The task
Repeat exactly the lines from the start through the line with "mb.build('upper_shafts', br)", both ends included.
— begin Data segment —
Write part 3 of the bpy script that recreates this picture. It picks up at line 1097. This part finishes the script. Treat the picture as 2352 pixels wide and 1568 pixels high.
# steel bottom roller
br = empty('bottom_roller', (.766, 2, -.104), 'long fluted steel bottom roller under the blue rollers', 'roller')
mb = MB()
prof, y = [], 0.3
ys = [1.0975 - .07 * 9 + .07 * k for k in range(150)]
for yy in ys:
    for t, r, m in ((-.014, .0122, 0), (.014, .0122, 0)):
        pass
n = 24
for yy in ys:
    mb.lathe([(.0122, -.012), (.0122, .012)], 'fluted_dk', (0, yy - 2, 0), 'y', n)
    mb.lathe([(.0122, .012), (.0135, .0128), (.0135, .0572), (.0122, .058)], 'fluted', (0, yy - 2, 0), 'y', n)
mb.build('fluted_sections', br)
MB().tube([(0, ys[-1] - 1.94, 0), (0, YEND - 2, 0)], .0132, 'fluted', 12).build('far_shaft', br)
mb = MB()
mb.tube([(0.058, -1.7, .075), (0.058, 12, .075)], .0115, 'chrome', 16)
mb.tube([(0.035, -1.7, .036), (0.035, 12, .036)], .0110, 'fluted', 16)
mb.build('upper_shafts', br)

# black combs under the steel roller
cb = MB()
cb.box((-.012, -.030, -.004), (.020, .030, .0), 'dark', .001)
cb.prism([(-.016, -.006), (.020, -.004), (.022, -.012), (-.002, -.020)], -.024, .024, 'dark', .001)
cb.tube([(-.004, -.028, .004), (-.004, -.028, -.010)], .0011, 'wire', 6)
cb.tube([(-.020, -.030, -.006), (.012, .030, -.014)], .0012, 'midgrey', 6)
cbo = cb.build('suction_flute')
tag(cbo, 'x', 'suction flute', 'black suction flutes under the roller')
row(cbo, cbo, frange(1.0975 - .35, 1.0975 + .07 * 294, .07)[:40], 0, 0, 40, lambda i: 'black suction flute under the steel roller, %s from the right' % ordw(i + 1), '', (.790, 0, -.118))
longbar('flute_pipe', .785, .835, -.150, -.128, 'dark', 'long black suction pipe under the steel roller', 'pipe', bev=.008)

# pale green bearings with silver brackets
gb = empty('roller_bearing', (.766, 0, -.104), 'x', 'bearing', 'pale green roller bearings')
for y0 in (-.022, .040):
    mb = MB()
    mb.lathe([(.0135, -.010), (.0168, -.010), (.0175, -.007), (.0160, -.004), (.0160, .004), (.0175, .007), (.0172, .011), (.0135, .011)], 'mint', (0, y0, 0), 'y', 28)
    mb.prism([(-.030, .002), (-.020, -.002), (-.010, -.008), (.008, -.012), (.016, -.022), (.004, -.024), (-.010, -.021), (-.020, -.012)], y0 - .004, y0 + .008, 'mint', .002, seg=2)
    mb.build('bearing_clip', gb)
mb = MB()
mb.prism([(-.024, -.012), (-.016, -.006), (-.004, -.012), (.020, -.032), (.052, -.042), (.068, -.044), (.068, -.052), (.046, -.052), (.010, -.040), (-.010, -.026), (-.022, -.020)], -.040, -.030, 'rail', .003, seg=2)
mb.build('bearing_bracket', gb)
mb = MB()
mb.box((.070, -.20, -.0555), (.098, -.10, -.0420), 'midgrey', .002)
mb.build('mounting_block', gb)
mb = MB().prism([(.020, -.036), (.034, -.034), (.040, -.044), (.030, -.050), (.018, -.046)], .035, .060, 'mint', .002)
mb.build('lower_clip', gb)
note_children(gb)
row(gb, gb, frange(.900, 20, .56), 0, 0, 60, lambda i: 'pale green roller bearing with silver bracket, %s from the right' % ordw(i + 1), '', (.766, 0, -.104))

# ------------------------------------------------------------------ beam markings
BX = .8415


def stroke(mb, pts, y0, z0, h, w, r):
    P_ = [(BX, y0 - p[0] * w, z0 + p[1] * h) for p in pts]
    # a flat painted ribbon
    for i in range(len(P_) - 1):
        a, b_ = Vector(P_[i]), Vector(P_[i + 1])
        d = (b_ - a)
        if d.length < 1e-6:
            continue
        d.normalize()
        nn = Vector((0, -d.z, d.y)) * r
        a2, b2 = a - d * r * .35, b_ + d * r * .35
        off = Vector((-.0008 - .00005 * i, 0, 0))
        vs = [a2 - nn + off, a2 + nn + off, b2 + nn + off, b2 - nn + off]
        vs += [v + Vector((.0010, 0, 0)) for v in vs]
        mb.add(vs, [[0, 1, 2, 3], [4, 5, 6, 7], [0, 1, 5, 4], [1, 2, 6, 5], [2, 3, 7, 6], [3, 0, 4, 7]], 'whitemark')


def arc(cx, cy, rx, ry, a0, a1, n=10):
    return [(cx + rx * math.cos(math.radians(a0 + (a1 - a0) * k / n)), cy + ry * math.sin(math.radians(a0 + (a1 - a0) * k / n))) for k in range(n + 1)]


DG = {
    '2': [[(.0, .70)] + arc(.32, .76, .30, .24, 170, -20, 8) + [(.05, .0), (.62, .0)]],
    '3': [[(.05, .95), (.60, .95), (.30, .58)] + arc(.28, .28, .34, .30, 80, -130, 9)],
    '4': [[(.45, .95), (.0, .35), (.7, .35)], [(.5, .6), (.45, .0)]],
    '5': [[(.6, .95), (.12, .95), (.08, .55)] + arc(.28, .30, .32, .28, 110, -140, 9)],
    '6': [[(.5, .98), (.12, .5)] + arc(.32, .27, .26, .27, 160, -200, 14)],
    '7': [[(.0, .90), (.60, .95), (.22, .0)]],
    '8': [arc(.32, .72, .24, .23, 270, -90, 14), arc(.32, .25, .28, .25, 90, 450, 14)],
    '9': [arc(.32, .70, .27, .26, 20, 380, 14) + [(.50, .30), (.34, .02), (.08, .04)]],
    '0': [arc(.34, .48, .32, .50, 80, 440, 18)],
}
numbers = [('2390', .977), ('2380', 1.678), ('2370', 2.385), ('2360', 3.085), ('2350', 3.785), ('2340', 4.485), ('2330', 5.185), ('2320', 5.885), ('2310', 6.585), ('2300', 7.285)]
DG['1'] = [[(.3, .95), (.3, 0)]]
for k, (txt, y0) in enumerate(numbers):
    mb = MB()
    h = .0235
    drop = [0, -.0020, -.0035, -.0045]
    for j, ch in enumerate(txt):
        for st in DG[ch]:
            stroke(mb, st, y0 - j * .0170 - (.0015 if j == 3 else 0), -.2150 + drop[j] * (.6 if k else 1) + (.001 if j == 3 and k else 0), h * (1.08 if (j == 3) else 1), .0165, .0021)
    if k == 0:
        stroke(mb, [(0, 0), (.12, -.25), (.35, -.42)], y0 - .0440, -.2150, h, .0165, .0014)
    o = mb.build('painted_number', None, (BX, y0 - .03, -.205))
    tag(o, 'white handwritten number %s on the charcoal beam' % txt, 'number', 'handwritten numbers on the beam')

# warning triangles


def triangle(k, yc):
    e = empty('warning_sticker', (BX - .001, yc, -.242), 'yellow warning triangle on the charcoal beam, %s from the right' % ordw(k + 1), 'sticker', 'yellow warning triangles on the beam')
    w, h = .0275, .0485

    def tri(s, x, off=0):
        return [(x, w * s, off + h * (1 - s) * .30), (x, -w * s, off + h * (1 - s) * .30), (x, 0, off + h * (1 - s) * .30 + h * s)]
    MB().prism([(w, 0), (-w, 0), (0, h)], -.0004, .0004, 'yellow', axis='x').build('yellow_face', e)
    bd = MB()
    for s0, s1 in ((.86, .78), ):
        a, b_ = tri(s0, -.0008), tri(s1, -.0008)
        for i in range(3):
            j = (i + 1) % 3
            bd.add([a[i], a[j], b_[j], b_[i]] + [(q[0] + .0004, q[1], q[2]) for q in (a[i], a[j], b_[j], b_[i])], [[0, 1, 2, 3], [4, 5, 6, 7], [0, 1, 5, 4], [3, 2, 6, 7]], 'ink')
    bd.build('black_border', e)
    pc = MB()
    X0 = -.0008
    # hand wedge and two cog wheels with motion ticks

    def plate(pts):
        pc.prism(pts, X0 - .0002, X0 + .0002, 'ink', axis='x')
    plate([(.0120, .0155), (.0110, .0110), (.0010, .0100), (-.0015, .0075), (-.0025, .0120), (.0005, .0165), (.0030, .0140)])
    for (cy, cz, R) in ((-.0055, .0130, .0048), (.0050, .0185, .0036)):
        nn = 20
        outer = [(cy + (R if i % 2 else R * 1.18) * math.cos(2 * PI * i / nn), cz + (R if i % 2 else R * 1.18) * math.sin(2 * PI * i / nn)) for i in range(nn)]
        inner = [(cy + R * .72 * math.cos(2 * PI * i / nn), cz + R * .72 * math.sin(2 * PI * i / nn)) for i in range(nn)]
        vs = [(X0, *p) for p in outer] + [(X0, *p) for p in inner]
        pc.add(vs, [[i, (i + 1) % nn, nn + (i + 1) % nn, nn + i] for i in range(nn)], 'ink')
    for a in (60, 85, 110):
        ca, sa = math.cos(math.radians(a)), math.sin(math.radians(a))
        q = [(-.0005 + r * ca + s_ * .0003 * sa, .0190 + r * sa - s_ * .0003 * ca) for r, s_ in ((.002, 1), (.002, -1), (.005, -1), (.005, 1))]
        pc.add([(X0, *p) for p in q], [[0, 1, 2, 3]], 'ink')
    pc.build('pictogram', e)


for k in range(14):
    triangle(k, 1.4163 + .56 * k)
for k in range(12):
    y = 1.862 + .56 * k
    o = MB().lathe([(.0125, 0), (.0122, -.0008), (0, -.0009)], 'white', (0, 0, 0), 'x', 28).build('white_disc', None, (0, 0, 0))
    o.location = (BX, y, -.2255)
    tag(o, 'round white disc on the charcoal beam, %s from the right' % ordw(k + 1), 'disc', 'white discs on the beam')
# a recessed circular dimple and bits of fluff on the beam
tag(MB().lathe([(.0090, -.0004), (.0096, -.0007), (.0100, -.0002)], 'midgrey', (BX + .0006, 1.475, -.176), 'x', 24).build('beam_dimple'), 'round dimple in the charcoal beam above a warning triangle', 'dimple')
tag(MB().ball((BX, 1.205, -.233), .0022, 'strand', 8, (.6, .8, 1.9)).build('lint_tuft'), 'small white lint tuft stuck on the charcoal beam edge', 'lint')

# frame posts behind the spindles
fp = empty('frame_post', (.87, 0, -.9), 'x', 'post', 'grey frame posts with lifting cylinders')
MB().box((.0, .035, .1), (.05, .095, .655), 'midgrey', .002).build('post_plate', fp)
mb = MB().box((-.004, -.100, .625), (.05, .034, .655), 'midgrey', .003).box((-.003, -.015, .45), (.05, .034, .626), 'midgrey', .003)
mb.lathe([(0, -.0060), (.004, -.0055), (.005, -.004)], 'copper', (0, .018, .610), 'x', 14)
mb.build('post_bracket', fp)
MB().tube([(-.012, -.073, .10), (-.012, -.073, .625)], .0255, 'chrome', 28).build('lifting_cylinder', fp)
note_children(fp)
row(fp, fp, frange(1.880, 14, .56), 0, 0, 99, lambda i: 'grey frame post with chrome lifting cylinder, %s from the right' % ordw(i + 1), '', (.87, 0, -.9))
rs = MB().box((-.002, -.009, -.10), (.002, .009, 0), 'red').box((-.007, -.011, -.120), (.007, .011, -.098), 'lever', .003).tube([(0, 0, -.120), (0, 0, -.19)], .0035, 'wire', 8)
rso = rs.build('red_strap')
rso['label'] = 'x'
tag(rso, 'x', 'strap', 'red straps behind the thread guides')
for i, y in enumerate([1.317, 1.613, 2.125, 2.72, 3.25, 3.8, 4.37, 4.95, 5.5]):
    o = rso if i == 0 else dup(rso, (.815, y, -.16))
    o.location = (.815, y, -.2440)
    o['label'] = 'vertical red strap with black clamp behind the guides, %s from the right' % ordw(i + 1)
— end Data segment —
Written answer
Write part 3 of the bpy script that recreates this picture. It picks up at line 1097. This part finishes the script. Treat the picture as 2352 pixels wide and 1568 pixels high.
# steel bottom roller
br = empty('bottom_roller', (.766, 2, -.104), 'long fluted steel bottom roller under the blue rollers', 'roller')
mb = MB()
prof, y = [], 0.3
ys = [1.0975 - .07 * 9 + .07 * k for k in range(150)]
for yy in ys:
    for t, r, m in ((-.014, .0122, 0), (.014, .0122, 0)):
        pass
n = 24
for yy in ys:
    mb.lathe([(.0122, -.012), (.0122, .012)], 'fluted_dk', (0, yy - 2, 0), 'y', n)
    mb.lathe([(.0122, .012), (.0135, .0128), (.0135, .0572), (.0122, .058)], 'fluted', (0, yy - 2, 0), 'y', n)
mb.build('fluted_sections', br)
MB().tube([(0, ys[-1] - 1.94, 0), (0, YEND - 2, 0)], .0132, 'fluted', 12).build('far_shaft', br)
mb = MB()
mb.tube([(0.058, -1.7, .075), (0.058, 12, .075)], .0115, 'chrome', 16)
mb.tube([(0.035, -1.7, .036), (0.035, 12, .036)], .0110, 'fluted', 16)
mb.build('upper_shafts', br)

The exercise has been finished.